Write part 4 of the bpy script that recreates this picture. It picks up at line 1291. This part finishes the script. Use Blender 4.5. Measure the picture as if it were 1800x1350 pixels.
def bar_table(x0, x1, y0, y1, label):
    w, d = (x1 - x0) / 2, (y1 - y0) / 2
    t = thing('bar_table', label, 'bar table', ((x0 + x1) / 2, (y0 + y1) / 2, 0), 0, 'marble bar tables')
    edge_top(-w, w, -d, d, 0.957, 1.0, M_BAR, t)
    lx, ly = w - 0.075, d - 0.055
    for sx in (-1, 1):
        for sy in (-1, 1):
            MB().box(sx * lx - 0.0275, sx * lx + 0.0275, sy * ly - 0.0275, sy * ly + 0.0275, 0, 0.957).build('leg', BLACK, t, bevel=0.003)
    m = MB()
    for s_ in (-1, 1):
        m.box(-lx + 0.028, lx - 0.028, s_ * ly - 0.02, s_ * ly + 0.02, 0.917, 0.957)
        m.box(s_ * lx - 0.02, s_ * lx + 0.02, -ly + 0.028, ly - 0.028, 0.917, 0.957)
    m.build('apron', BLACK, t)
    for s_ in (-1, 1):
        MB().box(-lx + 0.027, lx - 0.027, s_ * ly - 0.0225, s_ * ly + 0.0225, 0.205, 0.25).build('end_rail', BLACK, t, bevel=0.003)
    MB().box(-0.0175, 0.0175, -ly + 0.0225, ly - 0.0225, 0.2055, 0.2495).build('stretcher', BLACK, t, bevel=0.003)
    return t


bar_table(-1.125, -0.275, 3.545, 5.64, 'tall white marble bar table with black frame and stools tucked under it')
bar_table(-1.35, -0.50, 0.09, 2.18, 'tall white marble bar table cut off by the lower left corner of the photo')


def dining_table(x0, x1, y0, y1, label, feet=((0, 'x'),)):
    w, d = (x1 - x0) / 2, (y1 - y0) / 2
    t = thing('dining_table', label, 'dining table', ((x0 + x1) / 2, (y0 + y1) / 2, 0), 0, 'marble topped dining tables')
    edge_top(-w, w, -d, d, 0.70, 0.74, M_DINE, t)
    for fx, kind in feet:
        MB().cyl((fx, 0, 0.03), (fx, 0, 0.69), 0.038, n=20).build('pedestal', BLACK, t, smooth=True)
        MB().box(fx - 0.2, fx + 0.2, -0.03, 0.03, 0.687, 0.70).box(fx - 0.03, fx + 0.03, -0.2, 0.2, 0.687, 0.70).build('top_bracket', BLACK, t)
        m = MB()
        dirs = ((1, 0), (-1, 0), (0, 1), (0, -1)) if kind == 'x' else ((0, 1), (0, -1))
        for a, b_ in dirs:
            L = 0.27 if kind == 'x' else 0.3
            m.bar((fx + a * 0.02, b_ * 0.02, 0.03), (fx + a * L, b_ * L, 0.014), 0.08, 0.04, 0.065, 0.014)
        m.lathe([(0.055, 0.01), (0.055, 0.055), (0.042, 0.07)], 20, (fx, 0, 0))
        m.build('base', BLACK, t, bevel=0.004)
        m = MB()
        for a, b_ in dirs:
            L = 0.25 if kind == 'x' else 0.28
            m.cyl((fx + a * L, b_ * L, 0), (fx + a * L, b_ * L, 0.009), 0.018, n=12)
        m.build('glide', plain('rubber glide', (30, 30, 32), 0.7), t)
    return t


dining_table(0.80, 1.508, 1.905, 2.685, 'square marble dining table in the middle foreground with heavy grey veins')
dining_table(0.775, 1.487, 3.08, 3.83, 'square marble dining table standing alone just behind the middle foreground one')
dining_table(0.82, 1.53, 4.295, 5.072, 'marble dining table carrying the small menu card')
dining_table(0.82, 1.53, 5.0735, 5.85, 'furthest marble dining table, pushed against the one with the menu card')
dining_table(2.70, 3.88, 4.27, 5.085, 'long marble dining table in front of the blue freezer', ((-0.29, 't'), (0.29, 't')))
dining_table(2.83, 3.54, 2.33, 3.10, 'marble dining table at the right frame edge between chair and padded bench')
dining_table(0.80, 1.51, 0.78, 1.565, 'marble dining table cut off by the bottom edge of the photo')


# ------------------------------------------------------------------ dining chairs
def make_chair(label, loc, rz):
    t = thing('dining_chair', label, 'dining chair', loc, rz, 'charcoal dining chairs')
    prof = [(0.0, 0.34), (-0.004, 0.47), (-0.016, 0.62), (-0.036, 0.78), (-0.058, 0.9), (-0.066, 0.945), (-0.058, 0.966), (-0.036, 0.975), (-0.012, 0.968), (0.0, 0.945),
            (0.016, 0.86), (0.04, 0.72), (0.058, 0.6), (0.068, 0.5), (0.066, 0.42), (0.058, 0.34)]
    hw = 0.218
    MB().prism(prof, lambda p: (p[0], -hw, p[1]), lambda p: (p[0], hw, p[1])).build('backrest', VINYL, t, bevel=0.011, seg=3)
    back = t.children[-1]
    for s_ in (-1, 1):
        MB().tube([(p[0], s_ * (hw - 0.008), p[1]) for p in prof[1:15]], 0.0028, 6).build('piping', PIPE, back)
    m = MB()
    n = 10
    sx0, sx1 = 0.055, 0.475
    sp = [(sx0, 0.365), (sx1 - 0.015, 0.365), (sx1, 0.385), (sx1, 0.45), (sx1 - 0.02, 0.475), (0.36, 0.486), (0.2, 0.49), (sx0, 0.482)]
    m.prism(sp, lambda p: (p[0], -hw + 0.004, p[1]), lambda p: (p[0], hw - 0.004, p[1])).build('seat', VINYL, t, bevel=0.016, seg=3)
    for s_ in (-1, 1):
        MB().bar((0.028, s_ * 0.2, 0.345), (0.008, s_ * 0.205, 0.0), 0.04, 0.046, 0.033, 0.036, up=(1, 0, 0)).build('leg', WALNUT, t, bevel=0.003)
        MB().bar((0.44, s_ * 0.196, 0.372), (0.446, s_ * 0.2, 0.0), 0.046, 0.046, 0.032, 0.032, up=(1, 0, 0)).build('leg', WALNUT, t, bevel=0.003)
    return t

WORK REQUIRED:
Set down all of the data above, word for word.

TASK RESULT:
Write part 4 of the bpy script that recreates this picture. It picks up at line 1291. This part finishes the script. Use Blender 4.5. Measure the picture as if it were 1800x1350 pixels.
def bar_table(x0, x1, y0, y1, label):
    w, d = (x1 - x0) / 2, (y1 - y0) / 2
    t = thing('bar_table', label, 'bar table', ((x0 + x1) / 2, (y0 + y1) / 2, 0), 0, 'marble bar tables')
    edge_top(-w, w, -d, d, 0.957, 1.0, M_BAR, t)
    lx, ly = w - 0.075, d - 0.055
    for sx in (-1, 1):
        for sy in (-1, 1):
            MB().box(sx * lx - 0.0275, sx * lx + 0.0275, sy * ly - 0.0275, sy * ly + 0.0275, 0, 0.957).build('leg', BLACK, t, bevel=0.003)
    m = MB()
    for s_ in (-1, 1):
        m.box(-lx + 0.028, lx - 0.028, s_ * ly - 0.02, s_ * ly + 0.02, 0.917, 0.957)
        m.box(s_ * lx - 0.02, s_ * lx + 0.02, -ly + 0.028, ly - 0.028, 0.917, 0.957)
    m.build('apron', BLACK, t)
    for s_ in (-1, 1):
        MB().box(-lx + 0.027, lx - 0.027, s_ * ly - 0.0225, s_ * ly + 0.0225, 0.205, 0.25).build('end_rail', BLACK, t, bevel=0.003)
    MB().box(-0.0175, 0.0175, -ly + 0.0225, ly - 0.0225, 0.2055, 0.2495).build('stretcher', BLACK, t, bevel=0.003)
    return t


bar_table(-1.125, -0.275, 3.545, 5.64, 'tall white marble bar table with black frame and stools tucked under it')
bar_table(-1.35, -0.50, 0.09, 2.18, 'tall white marble bar table cut off by the lower left corner of the photo')


def dining_table(x0, x1, y0, y1, label, feet=((0, 'x'),)):
    w, d = (x1 - x0) / 2, (y1 - y0) / 2
    t = thing('dining_table', label, 'dining table', ((x0 + x1) / 2, (y0 + y1) / 2, 0), 0, 'marble topped dining tables')
    edge_top(-w, w, -d, d, 0.70, 0.74, M_DINE, t)
    for fx, kind in feet:
        MB().cyl((fx, 0, 0.03), (fx, 0, 0.69), 0.038, n=20).build('pedestal', BLACK, t, smooth=True)
        MB().box(fx - 0.2, fx + 0.2, -0.03, 0.03, 0.687, 0.70).box(fx - 0.03, fx + 0.03, -0.2, 0.2, 0.687, 0.70).build('top_bracket', BLACK, t)
        m = MB()
        dirs = ((1, 0), (-1, 0), (0, 1), (0, -1)) if kind == 'x' else ((0, 1), (0, -1))
        for a, b_ in dirs:
            L = 0.27 if kind == 'x' else 0.3
            m.bar((fx + a * 0.02, b_ * 0.02, 0.03), (fx + a * L, b_ * L, 0.014), 0.08, 0.04, 0.065, 0.014)
        m.lathe([(0.055, 0.01), (0.055, 0.055), (0.042, 0.07)], 20, (fx, 0, 0))
        m.build('base', BLACK, t, bevel=0.004)
        m = MB()
        for a, b_ in dirs:
            L = 0.25 if kind == 'x' else 0.28
            m.cyl((fx + a * L, b_ * L, 0), (fx + a * L, b_ * L, 0.009), 0.018, n=12)
        m.build('glide', plain('rubber glide', (30, 30, 32), 0.7), t)
    return t


dining_table(0.80, 1.508, 1.905, 2.685, 'square marble dining table in the middle foreground with heavy grey veins')
dining_table(0.775, 1.487, 3.08, 3.83, 'square marble dining table standing alone just behind the middle foreground one')
dining_table(0.82, 1.53, 4.295, 5.072, 'marble dining table carrying the small menu card')
dining_table(0.82, 1.53, 5.0735, 5.85, 'furthest marble dining table, pushed against the one with the menu card')
dining_table(2.70, 3.88, 4.27, 5.085, 'long marble dining table in front of the blue freezer', ((-0.29, 't'), (0.29, 't')))
dining_table(2.83, 3.54, 2.33, 3.10, 'marble dining table at the right frame edge between chair and padded bench')
dining_table(0.80, 1.51, 0.78, 1.565, 'marble dining table cut off by the bottom edge of the photo')


# ------------------------------------------------------------------ dining chairs
def make_chair(label, loc, rz):
    t = thing('dining_chair', label, 'dining chair', loc, rz, 'charcoal dining chairs')
    prof = [(0.0, 0.34), (-0.004, 0.47), (-0.016, 0.62), (-0.036, 0.78), (-0.058, 0.9), (-0.066, 0.945), (-0.058, 0.966), (-0.036, 0.975), (-0.012, 0.968), (0.0, 0.945),
            (0.016, 0.86), (0.04, 0.72), (0.058, 0.6), (0.068, 0.5), (0.066, 0.42), (0.058, 0.34)]
    hw = 0.218
    MB().prism(prof, lambda p: (p[0], -hw, p[1]), lambda p: (p[0], hw, p[1])).build('backrest', VINYL, t, bevel=0.011, seg=3)
    back = t.children[-1]
    for s_ in (-1, 1):
        MB().tube([(p[0], s_ * (hw - 0.008), p[1]) for p in prof[1:15]], 0.0028, 6).build('piping', PIPE, back)
    m = MB()
    n = 10
    sx0, sx1 = 0.055, 0.475
    sp = [(sx0, 0.365), (sx1 - 0.015, 0.365), (sx1, 0.385), (sx1, 0.45), (sx1 - 0.02, 0.475), (0.36, 0.486), (0.2, 0.49), (sx0, 0.482)]
    m.prism(sp, lambda p: (p[0], -hw + 0.004, p[1]), lambda p: (p[0], hw - 0.004, p[1])).build('seat', VINYL, t, bevel=0.016, seg=3)
    for s_ in (-1, 1):
        MB().bar((0.028, s_ * 0.2, 0.345), (0.008, s_ * 0.205, 0.0), 0.04, 0.046, 0.033, 0.036, up=(1, 0, 0)).build('leg', WALNUT, t, bevel=0.003)
        MB().bar((0.44, s_ * 0.196, 0.372), (0.446, s_ * 0.2, 0.0), 0.046, 0.046, 0.032, 0.032, up=(1, 0, 0)).build('leg', WALNUT, t, bevel=0.003)
    return t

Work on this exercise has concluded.